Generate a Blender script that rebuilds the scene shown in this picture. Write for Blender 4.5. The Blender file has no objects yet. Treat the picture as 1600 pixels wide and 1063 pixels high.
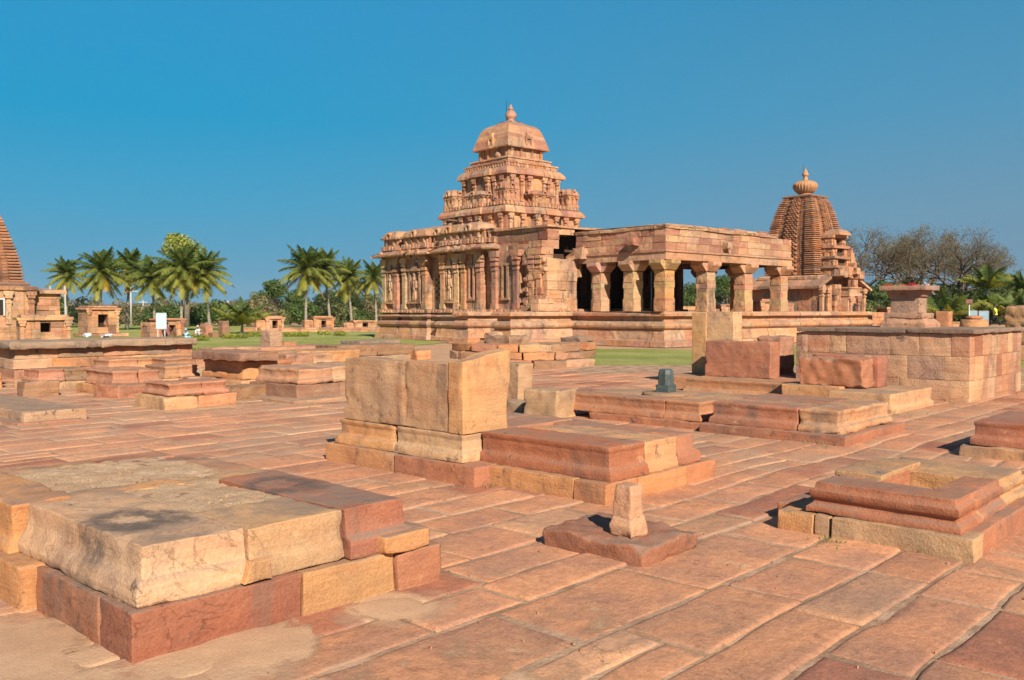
import bpy, math, random
import numpy as np
from math import radians as R, sin, cos, pi
from mathutils import Vector, Matrix, Euler

S = bpy.context.scene
COL = S.collection

# ------------------------------------------------------------------ camera
TH = R(42.7)                       # heading of the world X axis (the paving courses) right of the view
CAM_H = 1.6
F_PX, PIT = 1410.0, math.atan((531.5 - 487.0) / 1410.0)
cd = bpy.data.cameras.new("camera")
cam = bpy.data.objects.new("camera", cd); COL.objects.link(cam)
cd.sensor_width = 36.0; cd.lens = 36.0 * F_PX / 1600.0
cd.clip_start = 0.1; cd.clip_end = 9000.0
cam.location = (0, 0, CAM_H)
cam.rotation_euler = (R(90) - PIT, 0, TH - R(90))
S.camera = cam

# ------------------------------------------------------------------ light
SUN_AZ, SUN_EL = R(242.0), R(34.0)          # direction towards the sun, counter-clockwise from +X
W = bpy.data.worlds.new("World"); S.world = W; W.use_nodes = True
nt = W.node_tree; nt.nodes.clear()
wo = nt.nodes.new("ShaderNodeOutputWorld"); bg = nt.nodes.new("ShaderNodeBackground")
sky = nt.nodes.new("ShaderNodeTexSky"); sky.sky_type = 'NISHITA'
sky.sun_disc = False; sky.sun_elevation = SUN_EL; sky.sun_rotation = R(90) - SUN_AZ
sky.altitude = 0; sky.air_density = 1.15; sky.dust_density = 0.35; sky.ozone_density = 3.2
EXPO = 0.60
nt.links.new(sky.outputs[0], bg.inputs[0]); bg.inputs[1].default_value = 0.05
# the low sky as the photograph has it: deep cyan blue away from the sun, a little greyer to the right and near the ground
tc = nt.nodes.new("ShaderNodeTexCoord"); sx = nt.nodes.new("ShaderNodeSeparateXYZ"); nt.links.new(tc.outputs['Generated'], sx.inputs[0])
def _lin(c): return tuple(((x / 255 + .055) / 1.055) ** 2.4 / 2 ** EXPO for x in c) + (1,)
def _ramp(stops):
    r = nt.nodes.new("ShaderNodeValToRGB"); r.color_ramp.interpolation = 'EASE' if 0 else 'LINEAR'
    for i, (p, c) in enumerate(stops):
        e = r.color_ramp.elements[i] if i < 2 else r.color_ramp.elements.new(p)
        e.position = p; e.color = _lin(c)
    nt.links.new(sx.outputs[2], r.inputs[0]); return r
ra = _ramp([(0.0, (104, 156, 184)), (1.0, (24, 84, 150)), (.04, (92, 158, 190)), (.11, (68, 160, 200)), (.20, (34, 155, 202)), (.32, (46, 150, 202)), (.5, (40, 122, 180))])
rb_ = _ramp([(0.0, (98, 136, 162)), (1.0, (24, 84, 150)), (.04, (108, 147, 172)), (.10, (108, 151, 178)), (.20, (82, 150, 187)), (.32, (64, 142, 184)), (.5, (50, 120, 172))])
dt = nt.nodes.new("ShaderNodeVectorMath"); dt.operation = 'DOT_PRODUCT'; nt.links.new(tc.outputs['Generated'], dt.inputs[0]); dt.inputs[1].default_value = (sin(TH), -cos(TH), 0)
mr = nt.nodes.new("ShaderNodeMapRange"); mr.interpolation_type = 'SMOOTHSTEP'; nt.links.new(dt.outputs['Value'], mr.inputs[0]); mr.inputs[1].default_value = -.42; mr.inputs[2].default_value = .55
mxs = nt.nodes.new("ShaderNodeMix"); mxs.data_type = 'RGBA'; nt.links.new(mr.outputs[0], mxs.inputs[0]); nt.links.new(ra.outputs[0], mxs.inputs[6]); nt.links.new(rb_.outputs[0], mxs.inputs[7])
bg2 = nt.nodes.new("ShaderNodeBackground"); nt.links.new(mxs.outputs[2], bg2.inputs[0])
mz = nt.nodes.new("ShaderNodeMapRange"); mz.interpolation_type = 'SMOOTHSTEP'; nt.links.new(sx.outputs[2], mz.inputs[0]); mz.inputs[1].default_value = .36; mz.inputs[2].default_value = .75
mw = nt.nodes.new("ShaderNodeMixShader"); nt.links.new(mz.outputs[0], mw.inputs[0]); nt.links.new(bg2.outputs[0], mw.inputs[1]); nt.links.new(bg.outputs[0], mw.inputs[2]); nt.links.new(mw.outputs[0], wo.inputs[0])
sd = bpy.data.lights.new("sun", 'SUN'); so = bpy.data.objects.new("sun", sd); COL.objects.link(so)
sd.energy = 5.0; sd.angle = R(0.55); sd.color = (1.0, 0.90, 0.77)
so.rotation_euler = Vector((cos(SUN_AZ) * cos(SUN_EL), sin(SUN_AZ) * cos(SUN_EL), sin(SUN_EL))).to_track_quat('Z', 'Y').to_euler()
so.location = (0, 0, 60)
S.view_settings.view_transform = 'Standard'; S.view_settings.look = 'None'
S.view_settings.exposure = EXPO; S.view_settings.gamma = 1.0

# ------------------------------------------------------------------ ground points from the view's own geometry
def G(u, v, z=0.0):
    x = (u - 800.0) / F_PX; y = -(v - 531.5) / F_PX
    d = (x, cos(PIT) + y * sin(PIT), -sin(PIT) + y * cos(PIT)); t = (z - CAM_H) / d[2]
    l, dd = d[0] * t, d[1] * t
    return (l * sin(TH) + dd * cos(TH), -l * cos(TH) + dd * sin(TH))
def LD(l, d): return (l * sin(TH) + d * cos(TH), -l * cos(TH) + d * sin(TH))
def UD(u, d): return LD((u - 800.0) / F_PX * d, d)
def to_ld(x, y): return x * sin(TH) - y * cos(TH), x * cos(TH) + y * sin(TH)

# ------------------------------------------------------------------ noise
_rs = np.random.RandomState(7)
_T = _rs.rand(3, 32, 32, 32).astype(np.float64) * 2 - 1
def vn(p, k=0, s=1.0, off=0.0):
    q = np.asarray(p, float) * s + off + 1000.0
    i = np.floor(q).astype(int); f = q - i; f = f * f * (3 - 2 * f); i &= 31; j = (i + 1) & 31
    T = _T[k]; x, y, z = f[:, 0], f[:, 1], f[:, 2]
    a = T[i[:, 0], i[:, 1], i[:, 2]] * (1 - x) + T[j[:, 0], i[:, 1], i[:, 2]] * x
    b = T[i[:, 0], j[:, 1], i[:, 2]] * (1 - x) + T[j[:, 0], j[:, 1], i[:, 2]] * x
    c = T[i[:, 0], i[:, 1], j[:, 2]] * (1 - x) + T[j[:, 0], i[:, 1], j[:, 2]] * x
    d = T[i[:, 0], j[:, 1], j[:, 2]] * (1 - x) + T[j[:, 0], j[:, 1], j[:, 2]] * x
    return (a * (1 - y) + b * y) * (1 - z) + (c * (1 - y) + d * y) * z
def fbm(p, k=0, s=1.0, off=0.0, o=3):
    r = 0; a = 1.0
    for n in range(o):
        r = r + a * vn(p, k, s * 2 ** n, off + 5.3 * n); a *= 0.5
    return r

# ------------------------------------------------------------------ scene graph helpers
def tag(o, label=None, cat=None, group=None, kind=None):
    if label: o['label'] = label
    if cat: o['category'] = cat
    if group: o['group'] = group
    if kind: o['kind'] = kind
    return o
def thing(name, label, cat, loc=(0, 0, 0), rz=0.0, group=None):
    o = bpy.data.objects.new(name, None); COL.objects.link(o); o.empty_display_size = 0.3
    o.location = loc if len(loc) == 3 else (loc[0], loc[1], 0); o.rotation_euler = (0, 0, rz)
    return tag(o, label, cat, group)
def copy_tree(o, parent=None):
    c = o.copy(); COL.objects.link(c); c.parent = parent
    for ch in list(o.children): copy_tree(ch, c)
    return c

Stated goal
Find the word "scene" and list each line it appears in.

Solution for this problem
Generate a Blender script that rebuilds the scene shown in this picture. Write for Blender 4.5. The Blender file has no objects yet. Treat the picture as 1600 pixels wide and 1063 pixels high.
S = bpy.context.scene
# ------------------------------------------------------------------ scene graph helpers